What will happen on June 7?
In just a week, Turkey will have its general elections. Most Turks know the details of this ambitious race, but some outsiders seem a bit confused. So, I decided to give you a brief 101 today.
All polls show that the ruling Justice and Development Party (AKP) will win as usual, but this time things might not be as bright for them as before. Polls suggest that the party has lost quite a significant sum from its heydays in 2011-2014, when its votes were over 50 percent. Now, the estimates are between 39 to 44 percent of the votes. The Republican People’s Party (CHP) is expected to follow with some 26-28 percent, and the Nationalist Movement Party (MHP) is expected to follow with some 15-18 percent.
Besides these percentages, the definitive matter is the number of seats. Turkey’s parliament has 550 seats, and how many of them will be taken by the AKP is a crucial question. Here are three basic options:
1) AKP below 276 seats: In order to form yet another one-party government, the AKP needs to win half of the seats in the Turkish Parliament plus one, which makes 276 seats. If the AKP cannot win that many seats, it will still be the most powerful party, but not powerful enough to form a government of its own. That would lead Turkey to a coalition government, which has been unseen since 2002, in which the AKP will have to ally with another party to form a government. (At this stage, opposition parties say that they would never think of a coalition with the AKP; but they could begin have to second thoughts on the morning of June 8.)

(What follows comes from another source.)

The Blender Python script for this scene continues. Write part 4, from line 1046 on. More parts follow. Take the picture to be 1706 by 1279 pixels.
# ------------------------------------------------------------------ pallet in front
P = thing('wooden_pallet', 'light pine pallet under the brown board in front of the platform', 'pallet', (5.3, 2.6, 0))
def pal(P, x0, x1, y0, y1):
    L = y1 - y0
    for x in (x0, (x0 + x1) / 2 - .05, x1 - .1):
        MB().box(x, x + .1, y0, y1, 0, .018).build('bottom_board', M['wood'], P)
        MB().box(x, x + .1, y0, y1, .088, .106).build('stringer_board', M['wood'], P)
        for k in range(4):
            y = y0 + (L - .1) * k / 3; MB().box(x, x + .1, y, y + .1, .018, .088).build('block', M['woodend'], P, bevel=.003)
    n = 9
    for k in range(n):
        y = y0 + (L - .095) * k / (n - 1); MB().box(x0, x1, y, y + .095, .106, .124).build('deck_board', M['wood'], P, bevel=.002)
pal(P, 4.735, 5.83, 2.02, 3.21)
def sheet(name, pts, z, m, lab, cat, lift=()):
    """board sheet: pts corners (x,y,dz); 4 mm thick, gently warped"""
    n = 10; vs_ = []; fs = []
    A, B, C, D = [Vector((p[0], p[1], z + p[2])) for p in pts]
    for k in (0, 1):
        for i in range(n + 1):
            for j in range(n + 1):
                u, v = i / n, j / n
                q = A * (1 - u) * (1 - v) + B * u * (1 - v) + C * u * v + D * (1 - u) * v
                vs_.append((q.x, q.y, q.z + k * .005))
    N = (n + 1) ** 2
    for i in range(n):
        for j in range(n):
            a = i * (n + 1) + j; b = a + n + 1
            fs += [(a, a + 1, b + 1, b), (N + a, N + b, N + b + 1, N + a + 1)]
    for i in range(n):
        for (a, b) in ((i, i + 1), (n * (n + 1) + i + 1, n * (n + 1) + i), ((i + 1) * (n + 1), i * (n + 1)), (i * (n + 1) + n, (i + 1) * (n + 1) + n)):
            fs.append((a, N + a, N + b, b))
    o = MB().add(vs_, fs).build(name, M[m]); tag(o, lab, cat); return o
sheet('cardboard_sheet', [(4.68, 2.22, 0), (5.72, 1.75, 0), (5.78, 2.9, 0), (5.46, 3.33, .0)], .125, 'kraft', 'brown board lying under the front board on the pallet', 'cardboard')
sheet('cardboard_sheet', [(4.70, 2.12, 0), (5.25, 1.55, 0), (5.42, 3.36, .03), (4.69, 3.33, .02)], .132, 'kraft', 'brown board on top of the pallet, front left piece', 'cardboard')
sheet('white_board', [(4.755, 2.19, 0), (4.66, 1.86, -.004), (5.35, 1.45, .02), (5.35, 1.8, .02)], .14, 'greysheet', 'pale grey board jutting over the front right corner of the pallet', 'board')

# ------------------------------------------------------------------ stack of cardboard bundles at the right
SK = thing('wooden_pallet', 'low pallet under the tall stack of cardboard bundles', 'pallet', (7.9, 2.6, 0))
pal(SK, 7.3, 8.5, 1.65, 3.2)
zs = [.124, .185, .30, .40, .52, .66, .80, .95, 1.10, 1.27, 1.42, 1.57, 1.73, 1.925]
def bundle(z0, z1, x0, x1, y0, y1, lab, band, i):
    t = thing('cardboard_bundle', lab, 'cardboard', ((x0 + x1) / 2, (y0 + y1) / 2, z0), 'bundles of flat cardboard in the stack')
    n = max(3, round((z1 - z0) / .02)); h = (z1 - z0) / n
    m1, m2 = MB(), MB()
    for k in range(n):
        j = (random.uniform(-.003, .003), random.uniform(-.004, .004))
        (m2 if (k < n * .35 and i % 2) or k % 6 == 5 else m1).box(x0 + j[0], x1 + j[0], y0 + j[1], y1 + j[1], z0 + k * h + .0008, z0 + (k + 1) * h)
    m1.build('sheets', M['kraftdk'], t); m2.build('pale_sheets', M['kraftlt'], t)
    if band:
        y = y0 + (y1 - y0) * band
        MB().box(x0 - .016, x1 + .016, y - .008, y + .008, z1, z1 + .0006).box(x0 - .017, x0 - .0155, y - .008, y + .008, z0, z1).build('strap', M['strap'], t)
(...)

2) AKP between 276 to 330 seats: In this outcome, the AKP will safely form a government of its own under the prime ministry of Ahmet Davutoğlu. But it will fall short of having enough seats to be able to change the constitution. (For that, one needs at least 3/5th of the parliament’s vote, which makes 330 seats.) In that case, we will see yet another AKP government within Turkey’s current parliamentary political system. But the system, and the constitution, will probably not change.
3) AKP over 330 seats: This will be the decisive victory for the AKP – and especially President Tayyip Erdoğan. The AKP will form a stable government and also will lose no time drafting a new constitution that will introduce the very centralized and overbearing “presidential system” that Erdoğan is eager to establish.
These are the three basic options, and many impartial observers seem to think that outcome two – the AKP between 276 and 330 seats – is most likely at this point.
However, there is a big unknown that makes all calculations uncertain: The fate of the fourth largest party in Turkish politics: the pro-Kurdish Peoples’ Democracy Party (HDP). This time, the HDP did something that previous Kurdish parties never did: Challenge the 10 percent electoral threshold. This means that they will either win big, by gaining at least 50 seats in parliament. Or they will lose big, as almost all of those seats will go to the AKP.
That is why many AKP-wary people who would not normally vote for the HDP will vote for them strategically this time. We will all see whether this will be helpful enough.
Finally: What about ballot safety? Can the AKP rig the ballots to boost its votes? The opposition is very worried about that, but this might be an exaggerated worry at this point. For decades, the election system has been quite transparent, and it is hard to introduce fraud into it. At least we have to wait for the morning of June 8 to start complaining about that.